Some of the local women-led or women-founded companies IC Philly has invested in include Sustrana, MilkCrate and edtech company KickUp.

Annarie Lyles.

Annarie Lyles. (Courtesy photo)

Not to mention that IC’s membership nationally has “traditionally been at” 30 percent women. That kind of diversity both within IC and its portfolio companies — and not just diversity of gender — is something Lyles said the group values in becoming “better investors and giving us better opportunities.”

Some impact investing groups, such as Golden Seeds, intentionally only invest in women-led businesses. But for those that don’t, gender lens investing could be seen as a restriction of sorts, and Lyles believes IC as a group wouldn’t take up that mantle.

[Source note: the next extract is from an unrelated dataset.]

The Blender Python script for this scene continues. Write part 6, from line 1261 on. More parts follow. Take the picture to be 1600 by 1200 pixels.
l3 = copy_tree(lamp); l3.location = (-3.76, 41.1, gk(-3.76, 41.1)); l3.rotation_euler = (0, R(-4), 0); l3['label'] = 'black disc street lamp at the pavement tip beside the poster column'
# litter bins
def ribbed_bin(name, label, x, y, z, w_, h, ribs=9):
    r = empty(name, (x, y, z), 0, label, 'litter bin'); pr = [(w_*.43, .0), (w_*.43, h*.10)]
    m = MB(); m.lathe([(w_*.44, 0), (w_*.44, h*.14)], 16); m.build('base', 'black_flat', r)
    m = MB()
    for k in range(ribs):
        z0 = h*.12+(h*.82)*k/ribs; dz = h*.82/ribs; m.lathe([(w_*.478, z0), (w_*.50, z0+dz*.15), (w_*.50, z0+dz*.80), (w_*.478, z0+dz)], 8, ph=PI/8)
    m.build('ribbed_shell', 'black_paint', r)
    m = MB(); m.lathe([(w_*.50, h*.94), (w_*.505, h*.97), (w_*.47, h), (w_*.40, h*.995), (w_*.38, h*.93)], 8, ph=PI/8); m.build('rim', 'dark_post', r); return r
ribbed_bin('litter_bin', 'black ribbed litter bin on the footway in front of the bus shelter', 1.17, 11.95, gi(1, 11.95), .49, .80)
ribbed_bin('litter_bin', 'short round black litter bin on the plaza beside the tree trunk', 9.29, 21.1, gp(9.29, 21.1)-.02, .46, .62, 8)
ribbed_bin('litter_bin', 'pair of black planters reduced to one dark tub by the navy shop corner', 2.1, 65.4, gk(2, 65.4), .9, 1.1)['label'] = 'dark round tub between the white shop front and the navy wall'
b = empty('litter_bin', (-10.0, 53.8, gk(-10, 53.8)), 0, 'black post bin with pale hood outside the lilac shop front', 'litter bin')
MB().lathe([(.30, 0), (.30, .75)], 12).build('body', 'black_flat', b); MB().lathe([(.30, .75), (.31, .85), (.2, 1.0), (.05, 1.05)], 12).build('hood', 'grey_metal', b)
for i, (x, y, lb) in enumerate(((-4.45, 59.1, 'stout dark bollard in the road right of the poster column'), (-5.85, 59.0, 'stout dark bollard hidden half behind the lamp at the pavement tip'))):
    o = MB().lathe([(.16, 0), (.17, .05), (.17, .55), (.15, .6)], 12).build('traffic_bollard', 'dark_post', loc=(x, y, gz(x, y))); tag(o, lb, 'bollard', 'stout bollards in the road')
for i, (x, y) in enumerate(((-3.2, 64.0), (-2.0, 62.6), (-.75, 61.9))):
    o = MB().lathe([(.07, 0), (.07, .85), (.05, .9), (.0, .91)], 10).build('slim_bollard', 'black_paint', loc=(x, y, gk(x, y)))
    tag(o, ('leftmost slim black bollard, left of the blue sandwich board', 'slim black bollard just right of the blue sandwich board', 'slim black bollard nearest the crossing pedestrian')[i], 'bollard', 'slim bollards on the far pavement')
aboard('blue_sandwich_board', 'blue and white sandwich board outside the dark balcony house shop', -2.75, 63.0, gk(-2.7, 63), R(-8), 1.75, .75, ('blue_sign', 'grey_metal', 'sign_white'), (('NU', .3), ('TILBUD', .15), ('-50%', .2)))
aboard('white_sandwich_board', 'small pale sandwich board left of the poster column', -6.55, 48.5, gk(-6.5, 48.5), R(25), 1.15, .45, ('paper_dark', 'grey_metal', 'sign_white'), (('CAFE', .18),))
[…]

As an individual investor within IC, though, anything’s game, and Lyles, who doesn’t consider herself a gender lens investor, said she notices when it’s all guys on the management team or board of a company.

“I think they may not be quite as strong [as a company] and I would probably ask questions as to why it was,” she said. “I might still decide to invest in them but it would be a red flag for me.”

At the end of the day, maybe Lyles is a gender lens investor — Women Effect states that some people can be women effect investors without even realizing it. But Lyles makes clear the difficulties she sees with this kind of investing, the biggest being with how limited angel investing already is.

“If you think about the big pool of businesses wanting funding, only a subset are suitable for angel investors,” she wrote in a follow-up email. “At [IC], we only look at the subset of these that have promise for social and environmental benefits, as well as profitability. Within the Philly IC network, we usually also further select the fraction that have Philadelphia connections. Within this small fraction of businesses that are suitable and seeking angel funding plus being for-benefit and local, any additional screening based on gender or other diversity lenses would leave us with too little deal flow for our members.”

Since we’re going with the lens imagery, Lyles compared it to a camera — every filter added makes it harder for an image to be captured as clearly. As if measuring social impact wasn’t complicated enough.

Instead of outright rejecting a company seeking funding just because it happens to be all-male, Lyles suggested steps that can be implemented after investing, such as asking a company to take on a women member from the investment group to become an advisor on its board, which she said IC Philly has done before.